===== Information shown =====
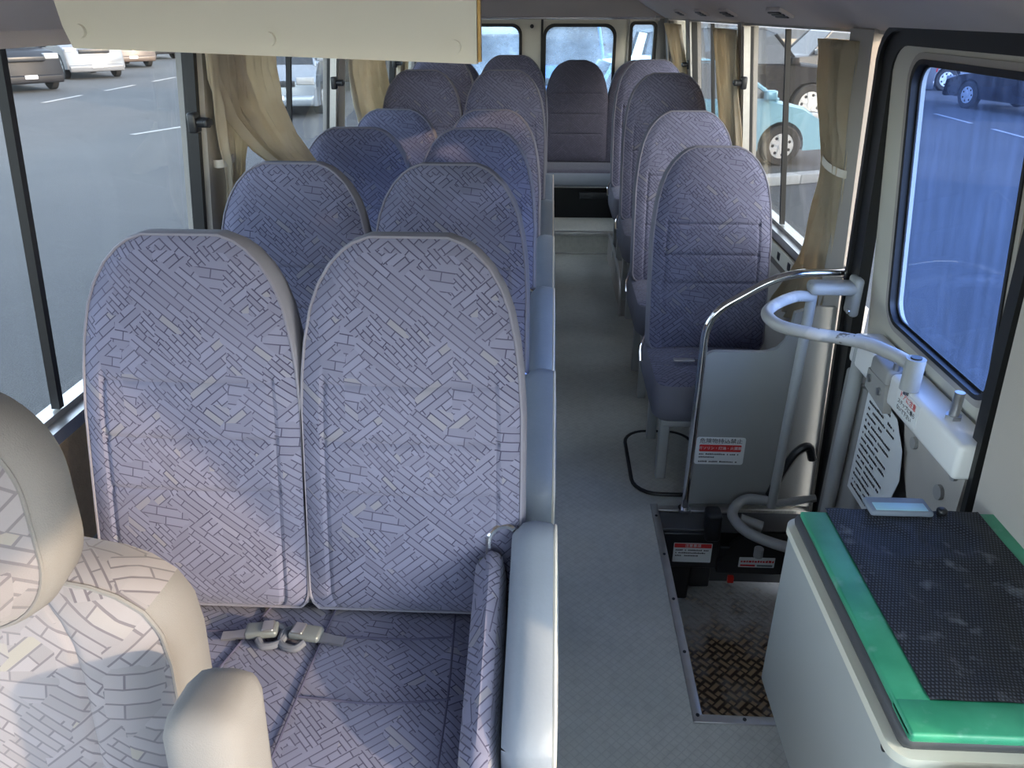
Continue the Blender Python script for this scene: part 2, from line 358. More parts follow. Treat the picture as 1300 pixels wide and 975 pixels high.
# rear step and tread
struct(MB().box((-1.08, 5.175, -.06), (1.0, 5.6, .148)).build('floor', M['floor']), 'raised grey step at the rear end of the aisle')
struct(MB().box((-.1, 5.165, .128), (.6, 5.2, .154), bev=.004).build('trim_1', M['alu']), 'metal nosing on the rear step')
struct(MB().box((-.1, 5.168, .0), (.6, 5.176, .012), bev=.002).build('trim_2', M['alu']), 'metal strip at the foot of the rear step')
# walls below the sill
a = MB(); wbox(a, -1, -1.2, 6.3, 0, .70, -.06, 0); wbox(a, -1, -1.2, 6.3, 1.445, 1.62, -.06, 0)
for y0, y1 in ((-.35, -.25), (.62, .70), (2.17, 2.29), (3.63, 3.75), (5.09, 5.2), (6.05, 6.3)): wbox(a, -1, y0, y1, .70, 1.46, -.06, .012)
struct(a.build('wall_left', M['wall']), 'left side wall of the bus with beige window pillars')
a = MB(); wbox(a, 1, 2.22, 6.3, 0, .70, -.06, 0); wbox(a, 1, -1.2, 1.29, 0, .70, -.06, 0); wbox(a, 1, -1.2, 6.3, 1.45, 1.62, -.06, 0)
for y0, y1 in ((2.16, 2.33), (3.66, 3.74), (5.08, 5.2), (6.05, 6.3)): wbox(a, 1, y0, y1, .0 if y0 < 2.3 else .70, 1.46, -.06, .012)
wbox(a, 1, .60, 1.30, 0, 1.46, -.06, .02); wbox(a, 1, -.4, -.3, .7, 1.46, -.06, .01)
struct(a.build('wall_right', M['wall']), 'right side wall of the bus with grey brown pillars')
# step well walls
a = MB().box((.365, 1.30, -.62), (.385, 2.18, -.061)).box((.365, 2.166, -.62), (.95, 2.19, -.061)).box((.365, 1.29, -.62), (.95, 1.314, -.061))
struct(a.build('wall_step_well', M['darkgrey']), 'dark inner sides of the entrance step well')
a = MB().box((.386, 1.315, -.34), (.90, 2.165, -.30))
struct(a.build('floor', M['checker']), 'worn brown checker plate step powdered white at the far end')
# aluminium frame around the step well with screws
e = struct(empty('trim_3', (.385, 1.315, 0)), 'aluminium edging strip around the step well')
f = MB().box((-.020, -.02, -.004), (.004, .87, .0045), bev=.002).box((-.020, -.020, -.004), (.30, .004, .0046), bev=.002).box((-.020, .835, -.004), (.25, .86, .0044), bev=.002)
f.build('strip', M['alu'], e)
for k, (x, y) in enumerate([(-.008, y) for y in (.0, .2, .4, .6, .8)] + [(.1, -.008), (.2, -.008)]):
    MB().cyl((x, y, .005), (0,0,1), .0045, .003, 10).build('screw', M['black'], e)
# ceiling, ducts
a = MB()
cs = [(-.93, 1.455), (-.80, 1.52), (-.66, 1.60), (-.58, 1.78), (-.3, 1.86), (.2, 1.86), (.46, 1.78), (.57, 1.60), (.67, 1.535), (.825, 1.455)]
th = .03
for i in range(len(cs)-1):
    (x0, z0), (x1, z1) = cs[i], cs[i+1]
    a.prism([(x0, -1.2, z0), (x1, -1.2, z1), (x1, -1.2, z1+th), (x0, -1.2, z0+th)], (0, 7.5, 0))
struct(a.build('ceiling', M['ceil'], smooth=40), 'grey brown headliner with padded side ducts')
# bus roof (outside) and outer skins close the gaps
struct(MB().box((-1.12, -1.25, 1.93), (1.02, 6.4, 1.97)).box((-1.12, -1.25, 1.5), (-1.07, 6.4, 1.97)).box((.98, -1.25, 1.5), (1.02, 6.4, 1.97)).build('ceiling_outer', M['cream']), 'outer roof skin of the bus')
# vents in the right hand duct
for k, (y, lab) in enumerate([(2.80, 'nearest'), (3.62, 'second nearest'), (4.25, 'third nearest'), (4.95, 'farthest')]):
    v = tag(empty('air_vent', (.735, y, 1.497)), ['dark louvred air vent above the nearest right window', 'louvred air vent in ceiling duct, second from the front', 'louvred air vent in ceiling duct, third from the front', 'farthest small louvred air vent in the ceiling duct'][k], 'vent', 'air vents in the right ceiling duct')
    v.rotation_euler = (0, R(24.5), 0)
    MB().box((-.028, -.085, -.006), (.028, .085, .010), bev=.003).build('vent_frame', M['ceil'], v)
    for q in range(3): MB().box((-.020 + q*.0145, -.070, -.010), (-.011 + q*.0145, .070, -.003), bev=.001).build('slat', M['darkgrey'], v)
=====
## Problem requirements:
Keep every word of the data as it is when you write it out, but drop the pictures.

## Response:
Continue the Blender Python script for this scene: part 2, from line 358. More parts follow. Treat the picture as 1300 pixels wide and 975 pixels high.
# rear step and tread
struct(MB().box((-1.08, 5.175, -.06), (1.0, 5.6, .148)).build('floor', M['floor']), 'raised grey step at the rear end of the aisle')
struct(MB().box((-.1, 5.165, .128), (.6, 5.2, .154), bev=.004).build('trim_1', M['alu']), 'metal nosing on the rear step')
struct(MB().box((-.1, 5.168, .0), (.6, 5.176, .012), bev=.002).build('trim_2', M['alu']), 'metal strip at the foot of the rear step')
# walls below the sill
a = MB(); wbox(a, -1, -1.2, 6.3, 0, .70, -.06, 0); wbox(a, -1, -1.2, 6.3, 1.445, 1.62, -.06, 0)
for y0, y1 in ((-.35, -.25), (.62, .70), (2.17, 2.29), (3.63, 3.75), (5.09, 5.2), (6.05, 6.3)): wbox(a, -1, y0, y1, .70, 1.46, -.06, .012)
struct(a.build('wall_left', M['wall']), 'left side wall of the bus with beige window pillars')
a = MB(); wbox(a, 1, 2.22, 6.3, 0, .70, -.06, 0); wbox(a, 1, -1.2, 1.29, 0, .70, -.06, 0); wbox(a, 1, -1.2, 6.3, 1.45, 1.62, -.06, 0)
for y0, y1 in ((2.16, 2.33), (3.66, 3.74), (5.08, 5.2), (6.05, 6.3)): wbox(a, 1, y0, y1, .0 if y0 < 2.3 else .70, 1.46, -.06, .012)
wbox(a, 1, .60, 1.30, 0, 1.46, -.06, .02); wbox(a, 1, -.4, -.3, .7, 1.46, -.06, .01)
struct(a.build('wall_right', M['wall']), 'right side wall of the bus with grey brown pillars')
# step well walls
a = MB().box((.365, 1.30, -.62), (.385, 2.18, -.061)).box((.365, 2.166, -.62), (.95, 2.19, -.061)).box((.365, 1.29, -.62), (.95, 1.314, -.061))
struct(a.build('wall_step_well', M['darkgrey']), 'dark inner sides of the entrance step well')
a = MB().box((.386, 1.315, -.34), (.90, 2.165, -.30))
struct(a.build('floor', M['checker']), 'worn brown checker plate step powdered white at the far end')
# aluminium frame around the step well with screws
e = struct(empty('trim_3', (.385, 1.315, 0)), 'aluminium edging strip around the step well')
f = MB().box((-.020, -.02, -.004), (.004, .87, .0045), bev=.002).box((-.020, -.020, -.004), (.30, .004, .0046), bev=.002).box((-.020, .835, -.004), (.25, .86, .0044), bev=.002)
f.build('strip', M['alu'], e)
for k, (x, y) in enumerate([(-.008, y) for y in (.0, .2, .4, .6, .8)] + [(.1, -.008), (.2, -.008)]):
    MB().cyl((x, y, .005), (0,0,1), .0045, .003, 10).build('screw', M['black'], e)
# ceiling, ducts
a = MB()
cs = [(-.93, 1.455), (-.80, 1.52), (-.66, 1.60), (-.58, 1.78), (-.3, 1.86), (.2, 1.86), (.46, 1.78), (.57, 1.60), (.67, 1.535), (.825, 1.455)]
th = .03
for i in range(len(cs)-1):
    (x0, z0), (x1, z1) = cs[i], cs[i+1]
    a.prism([(x0, -1.2, z0), (x1, -1.2, z1), (x1, -1.2, z1+th), (x0, -1.2, z0+th)], (0, 7.5, 0))
struct(a.build('ceiling', M['ceil'], smooth=40), 'grey brown headliner with padded side ducts')
# bus roof (outside) and outer skins close the gaps
struct(MB().box((-1.12, -1.25, 1.93), (1.02, 6.4, 1.97)).box((-1.12, -1.25, 1.5), (-1.07, 6.4, 1.97)).box((.98, -1.25, 1.5), (1.02, 6.4, 1.97)).build('ceiling_outer', M['cream']), 'outer roof skin of the bus')
# vents in the right hand duct
for k, (y, lab) in enumerate([(2.80, 'nearest'), (3.62, 'second nearest'), (4.25, 'third nearest'), (4.95, 'farthest')]):
    v = tag(empty('air_vent', (.735, y, 1.497)), ['dark louvred air vent above the nearest right window', 'louvred air vent in ceiling duct, second from the front', 'louvred air vent in ceiling duct, third from the front', 'farthest small louvred air vent in the ceiling duct'][k], 'vent', 'air vents in the right ceiling duct')
    v.rotation_euler = (0, R(24.5), 0)
    MB().box((-.028, -.085, -.006), (.028, .085, .010), bev=.003).build('vent_frame', M['ceil'], v)
    for q in range(3): MB().box((-.020 + q*.0145, -.070, -.010), (-.011 + q*.0145, .070, -.003), bev=.001).build('slat', M['darkgrey'], v)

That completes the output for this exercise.